Task>
Copy the data that follows exactly. Include no pictures.
>> Begin Raw data
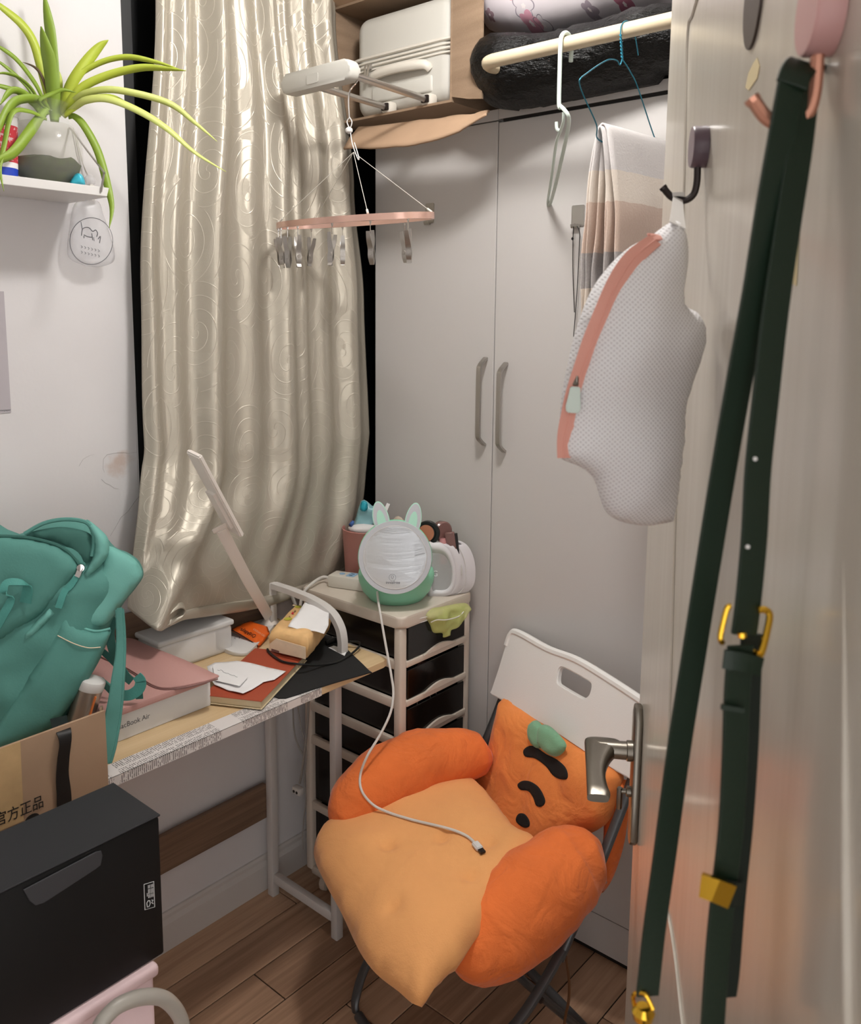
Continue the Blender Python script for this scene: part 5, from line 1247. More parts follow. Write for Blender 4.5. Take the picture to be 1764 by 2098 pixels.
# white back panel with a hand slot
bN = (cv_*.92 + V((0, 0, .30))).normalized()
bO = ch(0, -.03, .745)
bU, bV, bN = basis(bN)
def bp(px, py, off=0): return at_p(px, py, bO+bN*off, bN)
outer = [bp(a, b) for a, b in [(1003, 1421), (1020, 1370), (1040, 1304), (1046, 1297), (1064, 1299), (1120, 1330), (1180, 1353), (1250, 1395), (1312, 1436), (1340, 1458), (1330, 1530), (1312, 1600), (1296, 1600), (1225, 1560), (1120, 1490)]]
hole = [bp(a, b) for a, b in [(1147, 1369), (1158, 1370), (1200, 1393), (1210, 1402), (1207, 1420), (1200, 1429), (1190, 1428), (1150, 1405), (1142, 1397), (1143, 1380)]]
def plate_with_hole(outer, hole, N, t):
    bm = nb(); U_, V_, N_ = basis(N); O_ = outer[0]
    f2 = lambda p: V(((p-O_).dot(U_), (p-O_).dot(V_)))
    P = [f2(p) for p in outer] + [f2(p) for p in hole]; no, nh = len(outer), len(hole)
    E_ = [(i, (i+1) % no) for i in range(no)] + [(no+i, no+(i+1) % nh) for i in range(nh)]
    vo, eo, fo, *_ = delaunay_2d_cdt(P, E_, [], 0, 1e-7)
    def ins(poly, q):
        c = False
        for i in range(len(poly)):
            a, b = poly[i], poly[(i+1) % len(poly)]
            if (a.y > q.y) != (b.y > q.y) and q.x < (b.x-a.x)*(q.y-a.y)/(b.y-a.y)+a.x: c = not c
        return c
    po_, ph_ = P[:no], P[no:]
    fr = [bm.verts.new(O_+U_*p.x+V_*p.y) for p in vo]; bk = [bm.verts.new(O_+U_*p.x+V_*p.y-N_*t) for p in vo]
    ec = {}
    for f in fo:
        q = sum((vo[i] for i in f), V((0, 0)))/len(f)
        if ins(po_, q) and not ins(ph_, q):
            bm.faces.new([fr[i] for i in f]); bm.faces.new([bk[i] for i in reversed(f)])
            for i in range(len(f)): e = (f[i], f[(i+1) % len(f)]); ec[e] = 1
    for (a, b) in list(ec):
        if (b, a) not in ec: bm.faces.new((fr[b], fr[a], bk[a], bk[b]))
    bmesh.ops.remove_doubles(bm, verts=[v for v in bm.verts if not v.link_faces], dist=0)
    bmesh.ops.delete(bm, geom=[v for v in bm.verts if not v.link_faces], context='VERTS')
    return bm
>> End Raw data
Exercise response>
Continue the Blender Python script for this scene: part 5, from line 1247. More parts follow. Write for Blender 4.5. Take the picture to be 1764 by 2098 pixels.
# white back panel with a hand slot
bN = (cv_*.92 + V((0, 0, .30))).normalized()
bO = ch(0, -.03, .745)
bU, bV, bN = basis(bN)
def bp(px, py, off=0): return at_p(px, py, bO+bN*off, bN)
outer = [bp(a, b) for a, b in [(1003, 1421), (1020, 1370), (1040, 1304), (1046, 1297), (1064, 1299), (1120, 1330), (1180, 1353), (1250, 1395), (1312, 1436), (1340, 1458), (1330, 1530), (1312, 1600), (1296, 1600), (1225, 1560), (1120, 1490)]]
hole = [bp(a, b) for a, b in [(1147, 1369), (1158, 1370), (1200, 1393), (1210, 1402), (1207, 1420), (1200, 1429), (1190, 1428), (1150, 1405), (1142, 1397), (1143, 1380)]]
def plate_with_hole(outer, hole, N, t):
    bm = nb(); U_, V_, N_ = basis(N); O_ = outer[0]
    f2 = lambda p: V(((p-O_).dot(U_), (p-O_).dot(V_)))
    P = [f2(p) for p in outer] + [f2(p) for p in hole]; no, nh = len(outer), len(hole)
    E_ = [(i, (i+1) % no) for i in range(no)] + [(no+i, no+(i+1) % nh) for i in range(nh)]
    vo, eo, fo, *_ = delaunay_2d_cdt(P, E_, [], 0, 1e-7)
    def ins(poly, q):
        c = False
        for i in range(len(poly)):
            a, b = poly[i], poly[(i+1) % len(poly)]
            if (a.y > q.y) != (b.y > q.y) and q.x < (b.x-a.x)*(q.y-a.y)/(b.y-a.y)+a.x: c = not c
        return c
    po_, ph_ = P[:no], P[no:]
    fr = [bm.verts.new(O_+U_*p.x+V_*p.y) for p in vo]; bk = [bm.verts.new(O_+U_*p.x+V_*p.y-N_*t) for p in vo]
    ec = {}
    for f in fo:
        q = sum((vo[i] for i in f), V((0, 0)))/len(f)
        if ins(po_, q) and not ins(ph_, q):
            bm.faces.new([fr[i] for i in f]); bm.faces.new([bk[i] for i in reversed(f)])
            for i in range(len(f)): e = (f[i], f[(i+1) % len(f)]); ec[e] = 1
    for (a, b) in list(ec):
        if (b, a) not in ec: bm.faces.new((fr[b], fr[a], bk[a], bk[b]))
    bmesh.ops.remove_doubles(bm, verts=[v for v in bm.verts if not v.link_faces], dist=0)
    bmesh.ops.delete(bm, geom=[v for v in bm.verts if not v.link_faces], context='VERTS')
    return bm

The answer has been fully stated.